Hardy Plumbing
August 23, 2006

Low Tidings


Low Tidings


I always think of the "97-pound weakling" growing up, imagining it was something someone like Jerry Della Femina thought up on Madison Avenue, an image so visual it still conjures up bullies kicking sand in my face and taking my bikini-clad girlfriend from me on the beach.

Having reached that certain age recently, I decided I needed to take better care of myself so I purchased my first set of weights and embarked on a vigorous workout schedule.

It's not because I need to look more manly — women who know me will tell you I have the testosterone level of a Tour de France cyclist, which is roughly equivalent to King Kong's.

There is nothing wrong with wanting to look ripped, wanting to have a six-pack to display while walking on the beach. Unfortunately, all those years we went to the beach I was carrying Budweiser. Now a six-pack means a hard belly. Who knew?

Now, just a few months later, I'm chiseled. The ladies swoon when they see me shirtless, but it's not easy to have abs like mine, rock hard quads and triceps the size of cannonballs. Worse, one has to watch what they eat to stay ripped, or risk reverting back to being a flabby weakling.

It wasn't easy getting started, as my muscles weren't used to lifting. In fact, I was quite sore initially, and the reason is simple: I overdid it. You know me, everything in excess. So instead of starting out with the 10-pounders, I went right to the 20s and loaded up two. The number of reps — that's lifter talk for repetitions — also had something to do with the soreness, because instead of sticking with one I went all the up to two: Ouch!

I also got deeply into squats, known as "the king of exercises" in lifting circles. Here is the definition according to "The Dictionary of Weightlifting, Body building, and Exercise Terms and techniques" which I consider to be my personal bible:

Squat: put a bar across your shoulders while you are in a standing position and, keeping your torso as upright as possible, squat down until the tops of your thighs are parallel to the floor or below. Variations include the box squat, front squat, hack squat, Jefferson squat, and the sissy squat.
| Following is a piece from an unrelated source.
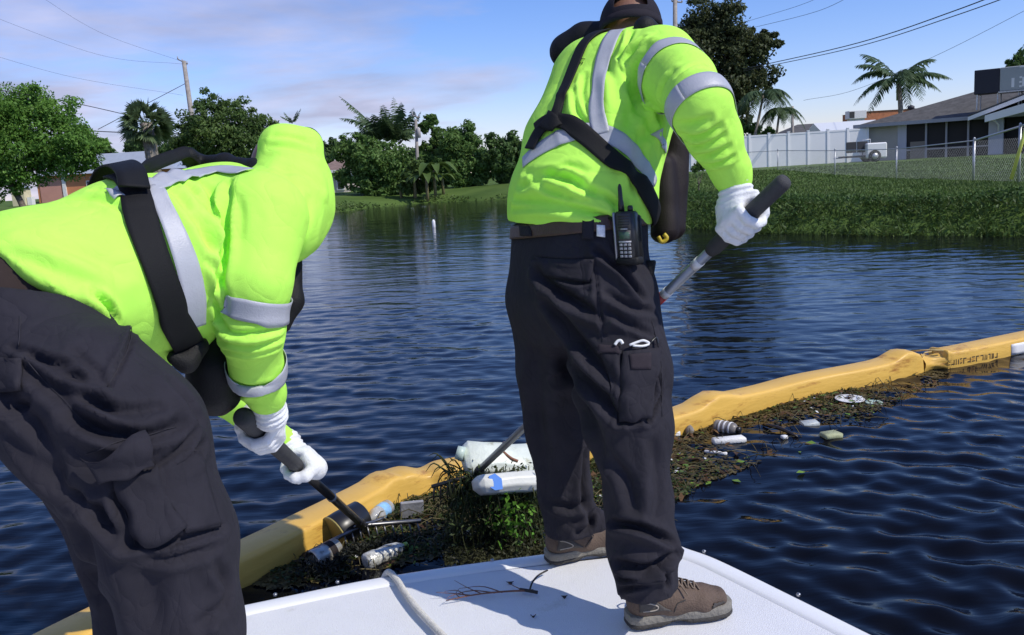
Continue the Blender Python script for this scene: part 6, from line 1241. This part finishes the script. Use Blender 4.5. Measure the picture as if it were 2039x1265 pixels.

OK, so maybe I started doing sissy squats, but now I'm doing full-fledged squats, sometimes as many as three or even, when I'm feeling frisky, four. Of course, I'm sore for days afterward. Naturally, the simple act of squatting is exercise in itself, so I don't put any actual weights on the bar.

All this makes me androgenic, which is "producing or accentuating male sexual characteristics like body hair, deepened voice, and male pattern baldness." In other words, I can't hit the high notes of "Walk Like A Man" by the Four Seasons and I have to comb the hair on my chest and back. Small prices to pay for a bod like mine.

Yes, my deltoids and pecs gleam. Did you ever wonder how body builders gleam? Oil. They smear it on themselves. I use olive oil, so if I get hungry I can take a piece of bread, rub it on my tummy, and presto, snack time!

I recently purchased a couple of dumbbells. Did you know how they got their names? It used to be anyone who worked at a newspaper was a dumbbell . . . no, I made it up. Men would demonstrate their might by lifting up cast iron bells (like the Liberty bell). A "dumb" bell was one with the clapper removed, so it wouldn't ring during the lifting. (This is just a little tidbit of info we lifters know.) Now I can work out right here at the office by doing curls with one hand while I surf the net with the other. I can't do many — maybe four— but hell, the suckers weigh five pounds each.

Gradually, as I eliminate the lipids from my body and achieve a balanced BMI (body mass index, stupid) I will become the man I want to be.

As it turns out, that 97-pound weakling wasn't the imagination of some Madison Avenue guy. As a boy Angelo Charles Siciliano was a pale, thin, picked-on youth. He truly was the "97-pound weakling" he would later describe himself to be in his advertising. He was physically abused by the larger kids in grade school.

One day, while lying on the beach at Coney Island in New York with his girlfriend, a bully walked up and kicked sand in his face. His girlfriend walked away after the attack and never was seen again. This incident began the catalyst that compelled the young man to search for a way to build up his thin body in a rapid way in the privacy of his room at home. It is said he observed the great cats at the zoo flexing their muscular bodies against the cage bars, thus keeping themselves strong with the resistance. Atlas developed his own system based on these observations.

Oh yes, Angelo also changed his name — to Charles Atlas. He became a symbol that surpassed mere bodybuilding — he stood up against the bullies in life and ultimately triumphed through hard work and talent.

I'm gearing up to kick some sand of my own.